Transcribe every line from the top down to the line with "label='shiny blue bell')", both ends included, but not the pictures.

Collected data >>
───

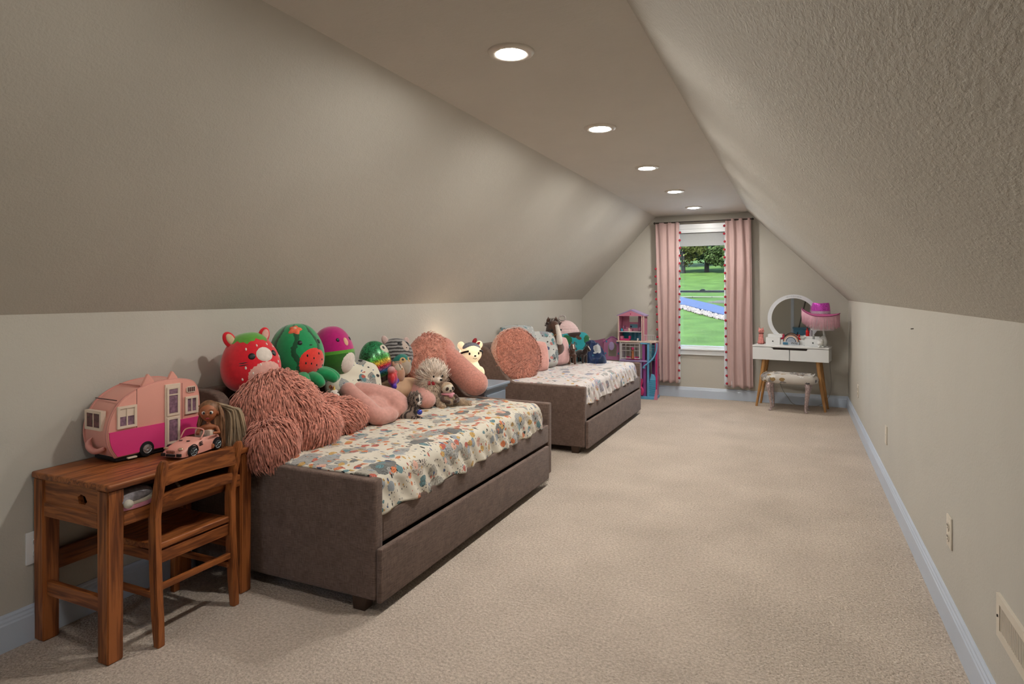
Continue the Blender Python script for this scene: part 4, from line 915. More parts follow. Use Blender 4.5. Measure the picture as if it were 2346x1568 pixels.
# kitten
t = T('plush_kitten', 'small brown tabby kitten plush with white blaze and blue bell', 'plush toy', (-1.985, 3.015, .53), rz=R(-12))
m_kt = mat('brown_tabby_plush', (.12, .08, .06), .9, .1, sheen=.4); _tab(m_kt, (.025, .015, .012), (.20, .14, .11), 22, 0)
bm = ell(B(), (-.02, -.035, .035), (.045, .06, .036)); ell(bm, (.0, .0, .055), (.032, .032, .04)); ell(bm, (.03, -.02, .012), (.03, .014, .013)); ell(bm, (.03, .02, .012), (.03, .014, .013))
soft('body', bm, m_kt, t, voxel=.005, it=3)
bm = ell(B(), (.008, .012, .115), (.036, .040, .038)); hd_ = soft('head', bm, m_kt, t, voxel=.005, it=2); fur(hd_, 1200, .012, .0022, m_kt, lambda q: Vector((-.5, q.y*8, (q.z-.11)*8)), 31, lift=.8, keep=lambda q, k: k.x < .75)
for s in (-1, 1):
    O('ear', lathe(B(), [(.013, 0), (.009, .012), (0, .024)], c=(.0, .012+s*.024, .143), seg=12), m_kt, hd_, smooth='all'); O('eye', ell(B(), (.036, .012+s*.016, .120), (.006, .006, .008)), m_black, hd_, smooth='all')
O('blaze', ell(ell(B(), (.037, .014, .122), (.008, .007, .026)), (.040, .014, .097), (.012, .014, .012)), m_offw, hd_, smooth='all', label='white muzzle and blaze'); O('nose', ell(B(), (.053, .014, .101), (.003, .005, .004)), m_black, hd_, smooth='all')
O('bell', ell(B(), (.045, .012, .048), (.014, .016, .015)), mat('iridescent_blue', (.06, .08, .45), .2, .6, 120, metal=.6), t, smooth='all', label='shiny blue bell')

# small horned toy at the foot of the watermelon
t = T('plush_unicorn', 'tiny cream horned plush peeking between the fur plush and the cushion', 'plush toy', (-2.17, 2.565, .735), rz=R(-30))
hd_ = soft('head', ell(ell(B(), (0, 0, .0), (.025, .024, .022)), (.022, .008, -.006), (.018, .014, .012)), m_offw, t, voxel=.004, it=2)
for s in (-1, 1): O('eye', ell(B(), (.022, s*.014, .006), .004), m_black, hd_, smooth='all')
O('horn', lathe(B(), [(.007, 0), (.005, .012), (0, .026)], c=(.006, 0, .019), seg=12), mat('gold_felt2', (.6, .4, .1), .6), hd_, smooth='all'); O('mane', ell(B(), (-.012, -.002, .022), (.014, .010, .016)), plush((.6, .25, .2), 'coral_plush'), hd_, smooth='all')
O('body', ell(B(), (-.02, 0, -.032), (.025, .028, .026)), m_offw, t, smooth='all')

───

Expected answer >>
Continue the Blender Python script for this scene: part 4, from line 915. More parts follow. Use Blender 4.5. Measure the picture as if it were 2346x1568 pixels.
# kitten
t = T('plush_kitten', 'small brown tabby kitten plush with white blaze and blue bell', 'plush toy', (-1.985, 3.015, .53), rz=R(-12))
m_kt = mat('brown_tabby_plush', (.12, .08, .06), .9, .1, sheen=.4); _tab(m_kt, (.025, .015, .012), (.20, .14, .11), 22, 0)
bm = ell(B(), (-.02, -.035, .035), (.045, .06, .036)); ell(bm, (.0, .0, .055), (.032, .032, .04)); ell(bm, (.03, -.02, .012), (.03, .014, .013)); ell(bm, (.03, .02, .012), (.03, .014, .013))
soft('body', bm, m_kt, t, voxel=.005, it=3)
bm = ell(B(), (.008, .012, .115), (.036, .040, .038)); hd_ = soft('head', bm, m_kt, t, voxel=.005, it=2); fur(hd_, 1200, .012, .0022, m_kt, lambda q: Vector((-.5, q.y*8, (q.z-.11)*8)), 31, lift=.8, keep=lambda q, k: k.x < .75)
for s in (-1, 1):
    O('ear', lathe(B(), [(.013, 0), (.009, .012), (0, .024)], c=(.0, .012+s*.024, .143), seg=12), m_kt, hd_, smooth='all'); O('eye', ell(B(), (.036, .012+s*.016, .120), (.006, .006, .008)), m_black, hd_, smooth='all')
O('blaze', ell(ell(B(), (.037, .014, .122), (.008, .007, .026)), (.040, .014, .097), (.012, .014, .012)), m_offw, hd_, smooth='all', label='white muzzle and blaze'); O('nose', ell(B(), (.053, .014, .101), (.003, .005, .004)), m_black, hd_, smooth='all')
O('bell', ell(B(), (.045, .012, .048), (.014, .016, .015)), mat('iridescent_blue', (.06, .08, .45), .2, .6, 120, metal=.6), t, smooth='all', label='shiny blue bell')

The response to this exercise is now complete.